Los pregones desempolvados hoy resultan un tema recurrente, con más o menos fervor, para revelar que no tienen nada, nadita de reliquia folclórica. Más bien han vuelto para revivir una costumbre con una historia milenaria surgida, según estudiosos del tema, en las grandes ciudades, con el fin, obvio, de vender mercancías.
Tampoco existen dudas de que vive un nuevo esplendor esa manera sonora, ingeniosa y desenfada de anunciar las ventas con una mezcla de voces en la que convergen tonos desafinados, armoniosos, roncos, claros y enredados.

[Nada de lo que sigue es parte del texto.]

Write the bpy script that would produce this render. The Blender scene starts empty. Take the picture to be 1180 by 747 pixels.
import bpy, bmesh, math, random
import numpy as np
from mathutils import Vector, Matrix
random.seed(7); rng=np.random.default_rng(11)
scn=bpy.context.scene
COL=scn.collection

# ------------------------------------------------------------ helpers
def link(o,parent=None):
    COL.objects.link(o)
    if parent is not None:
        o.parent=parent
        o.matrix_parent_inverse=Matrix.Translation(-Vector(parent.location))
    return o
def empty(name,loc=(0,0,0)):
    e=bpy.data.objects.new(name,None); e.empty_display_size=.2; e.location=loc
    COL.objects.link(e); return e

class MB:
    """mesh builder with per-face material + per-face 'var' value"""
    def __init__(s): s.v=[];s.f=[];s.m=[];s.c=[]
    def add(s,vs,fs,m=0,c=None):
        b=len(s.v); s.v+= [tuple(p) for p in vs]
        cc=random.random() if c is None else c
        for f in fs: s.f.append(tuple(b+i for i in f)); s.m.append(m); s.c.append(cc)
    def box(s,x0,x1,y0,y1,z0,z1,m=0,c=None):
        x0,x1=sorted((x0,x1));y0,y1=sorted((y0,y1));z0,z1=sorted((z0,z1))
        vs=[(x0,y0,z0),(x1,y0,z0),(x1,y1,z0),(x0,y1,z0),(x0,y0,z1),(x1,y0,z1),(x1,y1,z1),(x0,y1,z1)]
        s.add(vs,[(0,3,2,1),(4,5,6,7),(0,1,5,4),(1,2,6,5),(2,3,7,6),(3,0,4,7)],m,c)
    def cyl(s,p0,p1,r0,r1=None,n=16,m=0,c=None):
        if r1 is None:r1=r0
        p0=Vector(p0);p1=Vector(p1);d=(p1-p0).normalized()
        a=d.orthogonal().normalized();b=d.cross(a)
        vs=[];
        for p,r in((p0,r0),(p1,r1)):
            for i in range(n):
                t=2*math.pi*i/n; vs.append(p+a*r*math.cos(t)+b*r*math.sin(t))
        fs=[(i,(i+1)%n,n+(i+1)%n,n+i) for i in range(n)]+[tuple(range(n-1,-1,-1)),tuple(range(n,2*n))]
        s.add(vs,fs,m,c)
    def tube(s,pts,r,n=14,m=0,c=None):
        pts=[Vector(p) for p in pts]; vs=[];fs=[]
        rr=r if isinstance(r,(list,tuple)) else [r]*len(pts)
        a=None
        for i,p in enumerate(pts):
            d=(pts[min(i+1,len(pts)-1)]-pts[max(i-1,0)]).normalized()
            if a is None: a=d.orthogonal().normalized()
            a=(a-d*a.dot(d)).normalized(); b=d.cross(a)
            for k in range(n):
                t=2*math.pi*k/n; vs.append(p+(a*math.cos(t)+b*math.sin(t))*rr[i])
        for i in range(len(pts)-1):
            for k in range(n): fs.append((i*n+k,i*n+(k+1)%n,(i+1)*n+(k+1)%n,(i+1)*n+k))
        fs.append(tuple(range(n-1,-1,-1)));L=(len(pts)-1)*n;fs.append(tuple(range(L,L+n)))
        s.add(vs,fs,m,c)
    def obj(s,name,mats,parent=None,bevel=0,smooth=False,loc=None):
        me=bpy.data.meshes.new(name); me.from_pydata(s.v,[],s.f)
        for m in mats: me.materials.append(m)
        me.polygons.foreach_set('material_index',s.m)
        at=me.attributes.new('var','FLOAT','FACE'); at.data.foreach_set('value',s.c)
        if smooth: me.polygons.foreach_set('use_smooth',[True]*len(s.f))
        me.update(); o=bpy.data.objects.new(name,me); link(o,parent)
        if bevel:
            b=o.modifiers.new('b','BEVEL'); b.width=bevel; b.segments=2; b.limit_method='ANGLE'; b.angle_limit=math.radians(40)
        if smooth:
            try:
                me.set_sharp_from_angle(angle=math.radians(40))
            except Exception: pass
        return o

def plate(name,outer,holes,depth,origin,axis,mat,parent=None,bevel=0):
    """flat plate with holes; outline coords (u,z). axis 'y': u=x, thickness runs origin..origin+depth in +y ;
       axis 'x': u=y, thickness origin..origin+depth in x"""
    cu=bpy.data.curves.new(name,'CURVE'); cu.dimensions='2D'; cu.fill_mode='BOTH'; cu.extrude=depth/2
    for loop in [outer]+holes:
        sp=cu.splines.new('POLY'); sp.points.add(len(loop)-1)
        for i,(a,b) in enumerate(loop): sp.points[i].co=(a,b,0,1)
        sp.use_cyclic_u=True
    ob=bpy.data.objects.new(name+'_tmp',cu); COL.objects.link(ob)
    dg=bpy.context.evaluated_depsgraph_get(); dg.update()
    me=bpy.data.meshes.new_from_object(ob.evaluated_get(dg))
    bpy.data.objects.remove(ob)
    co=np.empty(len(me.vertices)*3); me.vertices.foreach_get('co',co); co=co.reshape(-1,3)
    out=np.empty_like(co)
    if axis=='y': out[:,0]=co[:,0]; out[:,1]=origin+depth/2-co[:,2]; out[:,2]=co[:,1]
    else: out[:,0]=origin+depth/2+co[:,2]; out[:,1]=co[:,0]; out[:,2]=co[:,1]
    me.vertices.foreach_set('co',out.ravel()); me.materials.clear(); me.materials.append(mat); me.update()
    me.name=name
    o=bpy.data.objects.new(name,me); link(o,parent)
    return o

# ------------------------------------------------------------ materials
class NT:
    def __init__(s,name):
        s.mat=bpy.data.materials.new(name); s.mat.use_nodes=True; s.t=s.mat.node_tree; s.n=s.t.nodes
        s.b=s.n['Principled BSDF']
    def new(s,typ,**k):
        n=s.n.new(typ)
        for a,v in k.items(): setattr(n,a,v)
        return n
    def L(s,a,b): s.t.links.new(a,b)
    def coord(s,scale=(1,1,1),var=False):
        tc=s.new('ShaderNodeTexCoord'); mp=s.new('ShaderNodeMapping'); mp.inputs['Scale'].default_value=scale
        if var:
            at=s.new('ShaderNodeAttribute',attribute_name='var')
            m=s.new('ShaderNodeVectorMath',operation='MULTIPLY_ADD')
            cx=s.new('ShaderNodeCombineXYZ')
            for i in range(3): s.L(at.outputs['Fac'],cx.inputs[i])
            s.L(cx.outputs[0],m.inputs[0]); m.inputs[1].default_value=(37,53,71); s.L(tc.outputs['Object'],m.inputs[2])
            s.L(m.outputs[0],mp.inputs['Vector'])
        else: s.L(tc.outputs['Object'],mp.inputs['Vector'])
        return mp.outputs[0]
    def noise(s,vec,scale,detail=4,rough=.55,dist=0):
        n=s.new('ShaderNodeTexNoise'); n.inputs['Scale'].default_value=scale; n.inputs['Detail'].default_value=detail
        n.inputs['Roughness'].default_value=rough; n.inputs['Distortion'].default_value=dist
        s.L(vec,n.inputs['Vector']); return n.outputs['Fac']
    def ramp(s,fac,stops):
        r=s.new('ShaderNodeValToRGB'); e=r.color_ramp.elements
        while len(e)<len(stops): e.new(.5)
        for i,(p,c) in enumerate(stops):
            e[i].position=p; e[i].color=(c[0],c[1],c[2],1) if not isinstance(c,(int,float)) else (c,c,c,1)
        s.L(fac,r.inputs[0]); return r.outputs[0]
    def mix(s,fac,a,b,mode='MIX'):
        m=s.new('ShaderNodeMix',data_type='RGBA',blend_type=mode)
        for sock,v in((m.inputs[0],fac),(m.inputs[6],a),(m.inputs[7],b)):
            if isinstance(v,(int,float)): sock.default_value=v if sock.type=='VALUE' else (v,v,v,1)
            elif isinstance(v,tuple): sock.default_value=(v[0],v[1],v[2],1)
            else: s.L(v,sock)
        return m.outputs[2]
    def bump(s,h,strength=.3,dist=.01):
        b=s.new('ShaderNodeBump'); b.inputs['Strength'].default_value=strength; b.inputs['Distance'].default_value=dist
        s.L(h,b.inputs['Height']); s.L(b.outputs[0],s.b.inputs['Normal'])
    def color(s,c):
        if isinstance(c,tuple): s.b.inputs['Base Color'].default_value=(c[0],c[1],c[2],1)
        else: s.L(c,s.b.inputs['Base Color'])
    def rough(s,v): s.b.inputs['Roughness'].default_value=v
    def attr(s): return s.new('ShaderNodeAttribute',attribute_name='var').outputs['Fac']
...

Desde esta misma columna evocaba, hace unos años, que la historia del pregón en Cuba, expresión folclórica del canto popular, se remonta a finales del siglo XIX, y cómo los cantos de vendedores ambulantes se expandieron desde la tribuna de la calle hasta el universo, debido a que compositores y trovadores asumieron motivos de aquellos para crear canciones.
Citaba, quizá como las dos más famosas, inspiradas en ese cantar por las callejuelas, El manisero, de Moisés Simons, y Frutas del Caney, del escritor y compositor Félix B. Caignet.
El gran músico Ignacio Piñeiro en el son Échale salsita utilizó motivos del pregón de un vendedor apodado el Congo, que se dedicaba a la venta de butifarras en Catalina de Güines. Las anunciaba de esta manera: «En este cantar profundo/ Lo que dice mi segundo/ No hay butifarra en el mundo, como la que hace el Congo/ Échale salsita, échale salsita...».
El breve repaso sobre esa historia del pregón la hilvané, como preámbulo, para exponer la nueva variante de los pregoneros madrugadores que entonan sus cantos cuando todavía los claros del día están por aparecer en el horizonte de la ciudad, dormida apaciblemente.
Los hay ya antes de las cinco de la mañana anunciando a toda voz el pan calientico, el acabado de salir del horno, «y con su acompañante», camuflaje verbal este para evitar designar por su nombre a la deliciosa mantequilla.
A pulmón lleno anuncian también el ajo, la cebolla blanca, morada, y todo lo que les venga en ganas, como si fueran las ocho o las diez de la mañana.
¿Con qué derecho imponen el «de pie» a muchísimas personas, interrumpen el sueño de los niños o molestan a los enfermos con esa gritería en do mayor, conscientes de que la gente está aún dormida?
Si bien aplaudo el resurgimiento de estos voceadores, debo decir que no encaja este proceder, al margen de la más simple lógica. ¿Quién les otorgó la facultad de convertir las calles en una valla de gallos antes de las cinco de la mañana? ¿A quién le toca meterlos en cintura? La respuesta a esta última pregunta es obvia, ¿no?
Para cerrar, voy ampliar más sobre esa manera de ahora, paradójica e inédita, de imprimirle al transitar pregonero un ritmo de caminata rapidísimo.
Hay muchos que pasan tan de prisa, como si estuvieran huyendo, que cuando usted escucha su anuncio mercantil y sale a la puerta o al balcón ya el hombre va alejándose por la otra cuadra.
Si decide llamarlo, él, que atiende a otros clientes que se ha tropezado en el camino, no mira para atrás, pues sigue raudo en su rutina, ensimismado en vender al que se encuentra a su paso y desdeñando al que dejó detrás.
Este tipo de vendedor ambulante acelerado hace vacilar también al posible comprador que opta por dejarlo seguir si desconoce el precio de las mercancías que ofrece. ¡Imagínense ustedes lo que se pudiera formar si lo hace virar más de una cuadra y después no le convienen los precios de sus ofertas! La cantaleta que le forma es de padre y señor nuestro.
A los vendedores, un comportamiento apresurado y vertiginoso, en vez de sumarles les resta. Que haya quienes prefieran hacerlo así es su decisión personal, pero el cantío madrugador, como pregones disonantes y molestos, son otros cinco pesos. Y creo que en este asunto ya no debemos seguir dejando que valga aquello de tiempo al tiempo.